Lloyd Evans Lloyd Evans

PMQs: Keir Starmer is too clever by half

(Photo by Jessica Taylor/UK Parliament)

Sir Keir’s approach to PMQs is so brilliant it might be rather foolish. He shows up each Wednesday as if he were attending a particularly complicated fraud trial, full of unique and intriguing features, which will one day furnish material for a lecture at Inner Temple. It’s super-technical. It makes your brain itch. And anyone can see why the Labour leader enjoys this fact-based approach — his head actually looks like a filing cabinet.
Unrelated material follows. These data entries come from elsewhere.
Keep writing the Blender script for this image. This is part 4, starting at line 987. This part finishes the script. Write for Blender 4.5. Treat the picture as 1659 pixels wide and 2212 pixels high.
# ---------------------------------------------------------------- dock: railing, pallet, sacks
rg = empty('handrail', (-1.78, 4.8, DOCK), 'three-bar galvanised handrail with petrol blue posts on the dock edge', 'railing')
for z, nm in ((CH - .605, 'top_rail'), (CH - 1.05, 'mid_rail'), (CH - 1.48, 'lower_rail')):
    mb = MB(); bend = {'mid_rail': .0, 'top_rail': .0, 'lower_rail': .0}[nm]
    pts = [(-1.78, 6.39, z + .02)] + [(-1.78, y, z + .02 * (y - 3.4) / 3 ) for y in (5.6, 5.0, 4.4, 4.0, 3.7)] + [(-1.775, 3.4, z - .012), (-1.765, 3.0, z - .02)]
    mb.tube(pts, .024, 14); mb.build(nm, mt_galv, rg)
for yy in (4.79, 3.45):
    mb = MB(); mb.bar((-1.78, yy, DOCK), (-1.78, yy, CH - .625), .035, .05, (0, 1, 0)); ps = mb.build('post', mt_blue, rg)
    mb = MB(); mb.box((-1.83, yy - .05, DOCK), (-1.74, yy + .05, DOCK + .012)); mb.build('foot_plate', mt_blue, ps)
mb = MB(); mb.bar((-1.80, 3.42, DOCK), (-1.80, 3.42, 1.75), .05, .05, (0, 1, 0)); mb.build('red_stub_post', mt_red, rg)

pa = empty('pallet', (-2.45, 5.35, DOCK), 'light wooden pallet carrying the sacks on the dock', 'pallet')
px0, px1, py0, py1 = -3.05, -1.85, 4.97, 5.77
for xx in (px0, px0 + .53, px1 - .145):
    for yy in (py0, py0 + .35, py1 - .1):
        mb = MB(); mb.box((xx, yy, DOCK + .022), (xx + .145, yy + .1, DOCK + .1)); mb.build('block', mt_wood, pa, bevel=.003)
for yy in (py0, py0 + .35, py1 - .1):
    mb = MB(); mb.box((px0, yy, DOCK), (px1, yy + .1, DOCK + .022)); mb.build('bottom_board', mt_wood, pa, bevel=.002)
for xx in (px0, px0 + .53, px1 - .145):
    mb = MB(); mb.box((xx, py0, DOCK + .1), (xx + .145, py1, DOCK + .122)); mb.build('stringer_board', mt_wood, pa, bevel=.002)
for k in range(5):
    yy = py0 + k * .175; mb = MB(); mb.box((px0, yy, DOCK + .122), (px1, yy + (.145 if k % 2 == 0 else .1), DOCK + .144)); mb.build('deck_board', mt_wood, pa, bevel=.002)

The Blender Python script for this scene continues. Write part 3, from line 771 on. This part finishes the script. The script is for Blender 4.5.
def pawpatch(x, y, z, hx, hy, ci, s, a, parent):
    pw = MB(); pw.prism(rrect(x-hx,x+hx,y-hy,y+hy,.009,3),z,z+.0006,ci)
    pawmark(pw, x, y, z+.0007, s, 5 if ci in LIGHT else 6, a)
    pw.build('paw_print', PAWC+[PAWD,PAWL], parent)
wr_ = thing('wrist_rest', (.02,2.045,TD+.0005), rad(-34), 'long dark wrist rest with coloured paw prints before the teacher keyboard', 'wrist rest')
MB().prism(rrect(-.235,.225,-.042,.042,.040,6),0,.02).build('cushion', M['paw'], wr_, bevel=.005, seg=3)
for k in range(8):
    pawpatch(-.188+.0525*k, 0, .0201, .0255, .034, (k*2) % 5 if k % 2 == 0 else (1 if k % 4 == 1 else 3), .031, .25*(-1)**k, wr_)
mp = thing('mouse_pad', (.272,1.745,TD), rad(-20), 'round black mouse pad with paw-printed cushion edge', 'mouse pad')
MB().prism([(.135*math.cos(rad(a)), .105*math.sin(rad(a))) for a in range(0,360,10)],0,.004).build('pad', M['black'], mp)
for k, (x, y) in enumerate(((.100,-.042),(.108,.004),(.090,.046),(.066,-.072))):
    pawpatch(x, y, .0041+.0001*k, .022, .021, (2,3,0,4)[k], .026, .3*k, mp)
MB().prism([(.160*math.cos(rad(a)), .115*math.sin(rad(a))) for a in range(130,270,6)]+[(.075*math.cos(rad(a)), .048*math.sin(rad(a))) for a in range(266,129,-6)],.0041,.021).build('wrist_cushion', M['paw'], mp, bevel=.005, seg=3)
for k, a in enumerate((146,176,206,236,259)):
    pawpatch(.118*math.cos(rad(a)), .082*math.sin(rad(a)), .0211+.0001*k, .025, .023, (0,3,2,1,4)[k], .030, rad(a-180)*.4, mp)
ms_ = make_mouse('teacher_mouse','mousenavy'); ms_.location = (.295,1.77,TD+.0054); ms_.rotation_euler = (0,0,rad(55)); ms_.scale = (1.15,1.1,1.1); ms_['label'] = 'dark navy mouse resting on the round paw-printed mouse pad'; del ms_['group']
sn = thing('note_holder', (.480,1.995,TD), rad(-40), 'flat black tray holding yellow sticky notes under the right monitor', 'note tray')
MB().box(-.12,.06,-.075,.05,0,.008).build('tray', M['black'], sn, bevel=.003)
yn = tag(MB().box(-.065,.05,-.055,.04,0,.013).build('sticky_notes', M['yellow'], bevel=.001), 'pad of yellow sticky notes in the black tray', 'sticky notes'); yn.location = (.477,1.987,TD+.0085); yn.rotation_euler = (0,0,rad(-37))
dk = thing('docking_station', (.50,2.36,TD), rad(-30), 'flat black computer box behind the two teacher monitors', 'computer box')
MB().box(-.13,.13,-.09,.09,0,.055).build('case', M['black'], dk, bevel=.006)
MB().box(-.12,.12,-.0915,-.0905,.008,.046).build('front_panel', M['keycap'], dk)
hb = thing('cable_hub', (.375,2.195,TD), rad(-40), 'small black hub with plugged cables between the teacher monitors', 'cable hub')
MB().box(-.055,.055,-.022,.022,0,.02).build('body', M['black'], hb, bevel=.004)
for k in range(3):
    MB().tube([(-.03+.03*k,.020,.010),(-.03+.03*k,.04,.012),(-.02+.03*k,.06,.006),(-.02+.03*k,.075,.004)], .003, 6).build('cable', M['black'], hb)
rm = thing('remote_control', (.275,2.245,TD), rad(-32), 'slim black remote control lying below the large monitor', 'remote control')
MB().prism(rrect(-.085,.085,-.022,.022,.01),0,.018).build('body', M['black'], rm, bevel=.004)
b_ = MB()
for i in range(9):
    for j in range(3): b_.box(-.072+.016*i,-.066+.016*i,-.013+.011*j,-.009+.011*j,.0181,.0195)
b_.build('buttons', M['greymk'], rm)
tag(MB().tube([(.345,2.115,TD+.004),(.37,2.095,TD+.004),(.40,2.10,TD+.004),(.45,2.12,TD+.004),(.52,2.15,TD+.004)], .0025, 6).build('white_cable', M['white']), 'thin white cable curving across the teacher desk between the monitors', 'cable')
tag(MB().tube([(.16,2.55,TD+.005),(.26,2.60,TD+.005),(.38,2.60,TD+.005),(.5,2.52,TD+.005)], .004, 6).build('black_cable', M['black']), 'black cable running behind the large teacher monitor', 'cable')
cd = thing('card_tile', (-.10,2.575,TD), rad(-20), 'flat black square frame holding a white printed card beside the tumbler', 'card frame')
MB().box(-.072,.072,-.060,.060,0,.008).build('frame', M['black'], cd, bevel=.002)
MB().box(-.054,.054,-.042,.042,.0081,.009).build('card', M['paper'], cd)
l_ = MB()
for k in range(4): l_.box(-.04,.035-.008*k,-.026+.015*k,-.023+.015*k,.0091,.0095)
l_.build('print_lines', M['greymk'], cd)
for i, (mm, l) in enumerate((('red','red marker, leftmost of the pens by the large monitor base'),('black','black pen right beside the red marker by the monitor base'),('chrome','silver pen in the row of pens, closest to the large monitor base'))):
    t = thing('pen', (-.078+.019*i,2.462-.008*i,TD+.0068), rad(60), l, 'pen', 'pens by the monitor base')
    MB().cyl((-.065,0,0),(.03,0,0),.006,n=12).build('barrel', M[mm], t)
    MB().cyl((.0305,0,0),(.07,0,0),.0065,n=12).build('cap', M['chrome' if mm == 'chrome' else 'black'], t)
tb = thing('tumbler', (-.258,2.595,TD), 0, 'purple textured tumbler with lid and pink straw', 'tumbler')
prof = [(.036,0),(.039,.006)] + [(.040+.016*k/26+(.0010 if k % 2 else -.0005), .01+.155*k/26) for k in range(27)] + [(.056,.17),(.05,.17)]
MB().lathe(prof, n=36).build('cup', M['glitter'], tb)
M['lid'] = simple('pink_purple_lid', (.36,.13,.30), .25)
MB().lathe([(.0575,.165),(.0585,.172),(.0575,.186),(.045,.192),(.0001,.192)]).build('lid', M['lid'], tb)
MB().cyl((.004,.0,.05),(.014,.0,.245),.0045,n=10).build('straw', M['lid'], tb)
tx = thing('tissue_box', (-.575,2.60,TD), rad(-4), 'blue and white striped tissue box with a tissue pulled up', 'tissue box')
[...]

The last seven months have created a huge archive of evidence, statistics and scientific statements which Sir Keir seems to have learned by rote.

Today he started with a history lesson. He took us back to early May when the Prime Minister said something. Then he skipped to mid-September when Sage said something else. These statements looked inconsistent.

‘Why has he abandoned the science and rejected that advice?’ asked Sir Keir.

If Sir Keir considers himself Boris’s moral superior he should keep it quiet. Voters don’t like a prig

Boris challenged the basis of the question and quoted Sage’s advice that ‘all interventions have associated costs in terms of health and well-being.’ So the scientists are dabbling in sociology and economics too. And what’s wrong with that?

Sir Keir quoted other apparent inconsistencies. This pick-and-mix approach works to some extent but it has serious drawbacks. It’s hardly box-office. It doesn’t generate headlines. And it makes Sir Keir look sly and calculating — the zealous prefect roaming the dormitories looking for chocolate eclairs to confiscate.

Boris asked him to back the government’s three-tiered restrictions. ‘I do,’ Sir Keir said. ‘But I don’t think it goes far enough.’

This was a historic moment in his leadership. Finally, he had announced an item of Labour policy at PMQs. And the policy was this: go home, close everything, barricade the high streets, and don’t come out till we say it’s safe. It sounded like the 1970s.

The leaders fought themselves to a draw today. Sir Keir was belligerent, his questioning relentless. Occasionally, his anger showed. When he caught Boris out on a minor point, he scolded, ‘Keep up, Prime Minister.’ And he resorted to personal abuse for the first time. Boris, he said, ‘has been an opportunist all his life.’

If Sir Keir considers himself Boris’s moral superior he should keep it quiet. Voters don’t like a prig.

After their tussle, we went to Scotland to meet Ian Blackford of the SNP. The permanently indignant MP likes to broadcast from different parts of his estate. Sometimes he’s in an airy drawing room with large windows and pretty curtains. Sometimes he arranges himself in a cosy study at a desk crowded with family keepsakes. But these charming possessions do nothing to assuage the fury that boils and belches within him like a restless volcano.

Today, he showed us a new wing of his country seat, a cheerless enclosure lined with granite blocks. Was this the dungeon? His surroundings were in tune with his mood as he heaped curses on the Prime Minister for refusing to extend the furlough scheme.

‘I’m demanding a U-turn on his reckless plans,’ he said. And he predicted, ‘a tsunami of unemployment for our people.’

Boris declined to obey the ultimatum. Which drove Blackford even wilder. He wasn’t just angry. He was shedding hair. His ribs were buckling under the strain. Wrath was frothing out of his nose.

‘He will never, NOT EVER, be forgiven,’ raged the Caledonian Krakatoa.